- [GIVEN INFORMATION]
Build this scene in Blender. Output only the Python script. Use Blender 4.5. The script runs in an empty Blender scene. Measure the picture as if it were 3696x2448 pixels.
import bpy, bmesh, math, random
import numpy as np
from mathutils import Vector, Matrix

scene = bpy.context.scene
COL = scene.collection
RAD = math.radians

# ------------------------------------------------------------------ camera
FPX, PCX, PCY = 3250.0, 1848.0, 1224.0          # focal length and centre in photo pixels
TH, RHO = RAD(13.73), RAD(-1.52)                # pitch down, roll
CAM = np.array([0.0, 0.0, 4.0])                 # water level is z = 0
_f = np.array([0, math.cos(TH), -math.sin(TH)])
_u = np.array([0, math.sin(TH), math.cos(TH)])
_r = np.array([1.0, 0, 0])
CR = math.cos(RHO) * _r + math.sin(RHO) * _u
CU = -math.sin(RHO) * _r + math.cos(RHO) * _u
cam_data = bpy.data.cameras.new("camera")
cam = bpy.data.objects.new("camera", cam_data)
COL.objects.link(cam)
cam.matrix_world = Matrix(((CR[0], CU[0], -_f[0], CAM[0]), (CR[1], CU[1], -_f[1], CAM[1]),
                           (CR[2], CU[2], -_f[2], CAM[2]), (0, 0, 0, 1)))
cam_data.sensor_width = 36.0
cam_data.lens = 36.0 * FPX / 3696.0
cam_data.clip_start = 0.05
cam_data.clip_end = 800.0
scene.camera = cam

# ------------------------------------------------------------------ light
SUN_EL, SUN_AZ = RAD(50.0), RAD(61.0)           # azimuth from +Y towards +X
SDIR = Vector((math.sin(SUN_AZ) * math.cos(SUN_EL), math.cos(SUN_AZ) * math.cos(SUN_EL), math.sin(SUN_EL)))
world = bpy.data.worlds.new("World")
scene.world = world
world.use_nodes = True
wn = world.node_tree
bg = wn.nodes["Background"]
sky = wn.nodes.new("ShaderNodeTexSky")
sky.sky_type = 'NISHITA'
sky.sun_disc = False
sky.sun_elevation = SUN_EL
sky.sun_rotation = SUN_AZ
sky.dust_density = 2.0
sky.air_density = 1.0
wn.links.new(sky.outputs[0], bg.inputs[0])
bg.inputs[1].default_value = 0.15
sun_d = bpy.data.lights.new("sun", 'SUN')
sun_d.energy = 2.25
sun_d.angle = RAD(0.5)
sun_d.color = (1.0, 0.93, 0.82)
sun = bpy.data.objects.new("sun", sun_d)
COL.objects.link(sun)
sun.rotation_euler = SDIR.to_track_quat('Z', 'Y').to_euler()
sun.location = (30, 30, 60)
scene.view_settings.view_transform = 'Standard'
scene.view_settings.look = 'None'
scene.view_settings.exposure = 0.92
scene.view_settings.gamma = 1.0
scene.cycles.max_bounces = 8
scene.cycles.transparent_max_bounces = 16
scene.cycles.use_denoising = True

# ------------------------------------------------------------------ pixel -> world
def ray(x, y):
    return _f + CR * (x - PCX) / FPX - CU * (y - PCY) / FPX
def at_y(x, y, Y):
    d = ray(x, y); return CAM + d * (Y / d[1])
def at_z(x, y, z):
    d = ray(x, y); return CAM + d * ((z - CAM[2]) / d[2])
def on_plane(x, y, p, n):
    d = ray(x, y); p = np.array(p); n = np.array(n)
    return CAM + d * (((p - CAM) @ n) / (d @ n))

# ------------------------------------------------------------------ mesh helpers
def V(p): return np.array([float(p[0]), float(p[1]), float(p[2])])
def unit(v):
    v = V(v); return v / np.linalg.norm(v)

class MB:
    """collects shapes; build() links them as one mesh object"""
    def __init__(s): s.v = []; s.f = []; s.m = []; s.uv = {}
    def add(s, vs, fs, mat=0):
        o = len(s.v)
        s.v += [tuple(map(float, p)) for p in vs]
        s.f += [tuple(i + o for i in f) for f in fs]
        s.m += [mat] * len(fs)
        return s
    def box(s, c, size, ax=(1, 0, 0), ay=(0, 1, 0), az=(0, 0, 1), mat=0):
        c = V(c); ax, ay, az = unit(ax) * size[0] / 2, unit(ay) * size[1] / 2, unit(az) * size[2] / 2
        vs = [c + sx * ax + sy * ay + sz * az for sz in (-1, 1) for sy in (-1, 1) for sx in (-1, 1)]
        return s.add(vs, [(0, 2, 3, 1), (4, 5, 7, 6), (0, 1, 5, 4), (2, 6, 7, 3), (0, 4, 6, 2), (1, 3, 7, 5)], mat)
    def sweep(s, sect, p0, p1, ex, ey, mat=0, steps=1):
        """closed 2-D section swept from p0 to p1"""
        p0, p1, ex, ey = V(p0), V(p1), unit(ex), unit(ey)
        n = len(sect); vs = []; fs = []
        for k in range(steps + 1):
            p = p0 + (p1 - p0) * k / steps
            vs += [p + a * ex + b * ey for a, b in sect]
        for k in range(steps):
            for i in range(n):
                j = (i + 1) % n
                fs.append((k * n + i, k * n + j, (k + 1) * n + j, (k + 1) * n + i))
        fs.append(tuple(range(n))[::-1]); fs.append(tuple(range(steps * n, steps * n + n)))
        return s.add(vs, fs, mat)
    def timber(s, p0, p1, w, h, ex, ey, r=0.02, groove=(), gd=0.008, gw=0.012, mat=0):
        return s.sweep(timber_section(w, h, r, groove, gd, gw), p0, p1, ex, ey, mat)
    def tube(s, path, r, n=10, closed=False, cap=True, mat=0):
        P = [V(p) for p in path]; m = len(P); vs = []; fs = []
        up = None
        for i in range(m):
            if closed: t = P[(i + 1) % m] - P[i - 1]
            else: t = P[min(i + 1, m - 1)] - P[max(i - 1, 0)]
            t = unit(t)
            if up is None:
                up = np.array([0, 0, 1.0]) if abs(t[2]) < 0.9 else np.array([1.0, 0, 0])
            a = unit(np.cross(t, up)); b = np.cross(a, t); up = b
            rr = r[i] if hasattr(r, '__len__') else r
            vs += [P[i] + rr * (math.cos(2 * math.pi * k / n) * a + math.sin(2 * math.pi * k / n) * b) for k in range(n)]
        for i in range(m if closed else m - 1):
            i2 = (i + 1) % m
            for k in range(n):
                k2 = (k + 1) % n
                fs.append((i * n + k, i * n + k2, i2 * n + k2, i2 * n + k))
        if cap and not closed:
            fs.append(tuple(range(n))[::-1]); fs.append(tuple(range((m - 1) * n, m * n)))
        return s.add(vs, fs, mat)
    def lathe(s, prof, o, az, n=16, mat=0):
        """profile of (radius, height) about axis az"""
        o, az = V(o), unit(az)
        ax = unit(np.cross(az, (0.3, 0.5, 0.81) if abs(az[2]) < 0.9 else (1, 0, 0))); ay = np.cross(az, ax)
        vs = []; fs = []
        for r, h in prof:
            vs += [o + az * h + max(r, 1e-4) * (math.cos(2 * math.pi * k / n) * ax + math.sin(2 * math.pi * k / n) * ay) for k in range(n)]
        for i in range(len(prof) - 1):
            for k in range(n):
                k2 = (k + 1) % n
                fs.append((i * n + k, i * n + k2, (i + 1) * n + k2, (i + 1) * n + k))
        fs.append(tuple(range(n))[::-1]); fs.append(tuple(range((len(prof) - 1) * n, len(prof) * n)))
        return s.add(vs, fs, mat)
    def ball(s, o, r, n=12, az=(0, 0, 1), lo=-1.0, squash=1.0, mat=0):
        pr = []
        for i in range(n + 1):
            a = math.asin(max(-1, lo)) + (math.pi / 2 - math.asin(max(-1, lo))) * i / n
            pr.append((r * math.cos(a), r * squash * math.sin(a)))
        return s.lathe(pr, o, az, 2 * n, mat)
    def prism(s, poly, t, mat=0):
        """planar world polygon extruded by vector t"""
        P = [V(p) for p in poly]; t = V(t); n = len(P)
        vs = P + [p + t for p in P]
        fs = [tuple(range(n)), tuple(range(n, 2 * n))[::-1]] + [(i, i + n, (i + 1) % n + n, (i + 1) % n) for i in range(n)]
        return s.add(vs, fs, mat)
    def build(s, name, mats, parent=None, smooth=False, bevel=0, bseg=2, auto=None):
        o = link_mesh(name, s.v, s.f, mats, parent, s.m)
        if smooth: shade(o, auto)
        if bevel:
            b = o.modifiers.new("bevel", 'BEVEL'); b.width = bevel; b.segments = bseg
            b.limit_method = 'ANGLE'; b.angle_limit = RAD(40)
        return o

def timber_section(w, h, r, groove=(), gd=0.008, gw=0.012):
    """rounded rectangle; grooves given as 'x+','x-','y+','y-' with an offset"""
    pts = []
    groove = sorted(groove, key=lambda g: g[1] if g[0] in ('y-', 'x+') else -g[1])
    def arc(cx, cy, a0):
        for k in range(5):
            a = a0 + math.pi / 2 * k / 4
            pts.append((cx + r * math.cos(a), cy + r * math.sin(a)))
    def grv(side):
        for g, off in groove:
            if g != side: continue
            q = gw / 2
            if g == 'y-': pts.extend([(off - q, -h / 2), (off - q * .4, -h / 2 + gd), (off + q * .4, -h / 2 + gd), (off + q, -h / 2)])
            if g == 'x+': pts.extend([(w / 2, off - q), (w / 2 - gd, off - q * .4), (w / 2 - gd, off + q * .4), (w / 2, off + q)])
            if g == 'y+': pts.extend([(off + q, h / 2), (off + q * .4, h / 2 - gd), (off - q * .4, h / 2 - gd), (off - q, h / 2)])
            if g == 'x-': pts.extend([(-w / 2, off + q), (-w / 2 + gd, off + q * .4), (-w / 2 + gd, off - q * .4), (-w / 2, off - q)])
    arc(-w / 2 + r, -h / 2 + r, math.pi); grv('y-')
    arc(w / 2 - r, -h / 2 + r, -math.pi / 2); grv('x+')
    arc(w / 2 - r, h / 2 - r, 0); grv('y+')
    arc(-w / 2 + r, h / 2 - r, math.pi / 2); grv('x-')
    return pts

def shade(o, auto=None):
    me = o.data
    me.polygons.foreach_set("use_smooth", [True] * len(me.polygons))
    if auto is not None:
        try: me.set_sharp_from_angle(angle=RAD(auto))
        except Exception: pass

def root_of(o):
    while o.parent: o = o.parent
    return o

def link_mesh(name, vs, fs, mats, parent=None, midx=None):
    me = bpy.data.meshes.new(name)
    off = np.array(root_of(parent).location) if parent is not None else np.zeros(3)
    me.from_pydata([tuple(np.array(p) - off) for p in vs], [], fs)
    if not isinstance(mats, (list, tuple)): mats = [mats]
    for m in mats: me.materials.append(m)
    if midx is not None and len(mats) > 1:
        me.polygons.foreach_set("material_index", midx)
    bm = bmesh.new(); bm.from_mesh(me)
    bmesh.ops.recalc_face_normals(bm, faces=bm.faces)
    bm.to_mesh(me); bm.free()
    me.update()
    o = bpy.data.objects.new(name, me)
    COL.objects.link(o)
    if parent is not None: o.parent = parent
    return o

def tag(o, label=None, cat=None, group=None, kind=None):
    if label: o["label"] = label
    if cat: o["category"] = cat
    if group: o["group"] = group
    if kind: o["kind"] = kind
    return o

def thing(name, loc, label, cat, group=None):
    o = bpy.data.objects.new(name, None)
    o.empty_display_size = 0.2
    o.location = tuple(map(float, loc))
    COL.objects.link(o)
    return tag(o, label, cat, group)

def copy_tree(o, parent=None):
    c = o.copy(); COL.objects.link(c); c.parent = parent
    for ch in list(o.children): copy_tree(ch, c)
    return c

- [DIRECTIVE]
In this exercise, copy only the lines from the opening line of the material through the line where "RAD = math.radians" appears.

- [RESPONSE]
Build this scene in Blender. Output only the Python script. Use Blender 4.5. The script runs in an empty Blender scene. Measure the picture as if it were 3696x2448 pixels.
import bpy, bmesh, math, random
import numpy as np
from mathutils import Vector, Matrix

scene = bpy.context.scene
COL = scene.collection
RAD = math.radians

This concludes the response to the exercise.